Buys Ballot Law to find wind direction from isobars

Reading wind speed and direction from the lay of the isobars on a weather map is a basic skill in marine weather. We need it because surface analysis maps only contain spot winds from observations and forecast maps only include winds greater than 34 kts.  On other parts of both maps we are left to deduce the corresponding wind from the isobars alone.

The ubiquitous use of GRIB formatted weather forecasts has dampened the motivation to learn this skill because looking at one of these forecasts you can turn on and off wind and isobars at will to see the correlation, and if that is all we used we would not need to know more. But that is poor policy to rely on these GRIBs alone; for most effective analysis and forecasting we need to look at the actual maps made by the NWS, and to read these we need this skill.  Even with GRIBs at hand, it is valuable to see if the correlation makes sense or not.

The procedures are discussed in Modern Marine Weather and we have several videos on the subject as well.

The most challenging part is usually figuring the speed of the wind, which takes either tables or a formula (Section 2.4 in our text), on top of reading latitudes and distances carefully from the map.  The wind direction should in principle be easier to determine, but we have found there are still some cases where the in-principle easy solution can be evasive.

Thus we take here an all new approach to resolving this that relies only on the Buys Ballot Law.
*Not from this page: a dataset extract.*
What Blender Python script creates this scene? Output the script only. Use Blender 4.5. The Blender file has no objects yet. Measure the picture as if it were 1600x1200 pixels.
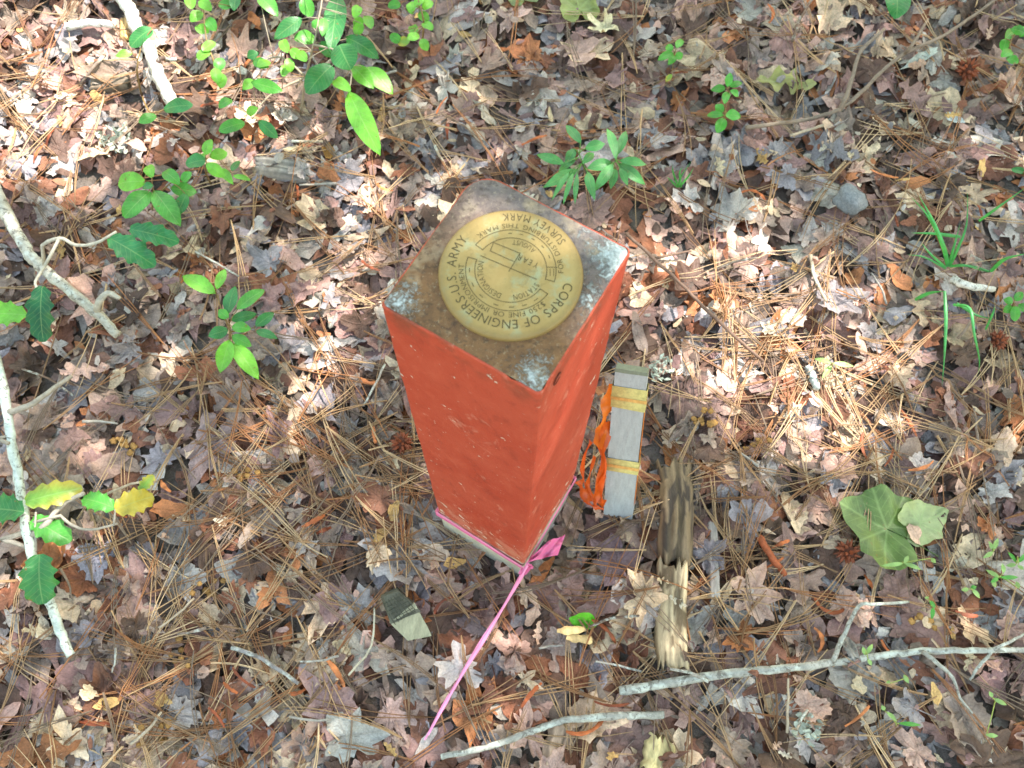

This should work in all cases the same way.  Normally we started with the rule that wind flows (in the NH) clockwise around Highs and counterclockwise around Lows, and assumed that is all we need to figure the wind direction at any point on a map.  But when we do not know where the local Highs or Lows are located it could be distracting.

Here is the short depiction, followed by a (probably longer than needed) video showing it in action.


In the Southern Hemisphere, the wind circles the other direction so the hand are reversed... but don't even think about that now.





Here is then how you can follow up on choosing the wind direction more precisely.

(1) Plot the point you care about on the map.  

(2) Through that point sketch in a new isobar that is parallel to the isobars on either side.

(3) Draw a line through the same point that crosses your new isobar at an angle of about 20° pointing toward the lower pressure.

(4) That line is marking with the wind direction. (Put an arrowhead on the end of the line on the low pressure side.)








1 comment:

Anonymous said...

Thank you for this fabulous explanation, and for making the video while recovering from illness. I believe that you might want to add a correction to the video, as you said in the first few minutes that wind flows "into the high." Later, you say multiple times that wind flows "out of the high."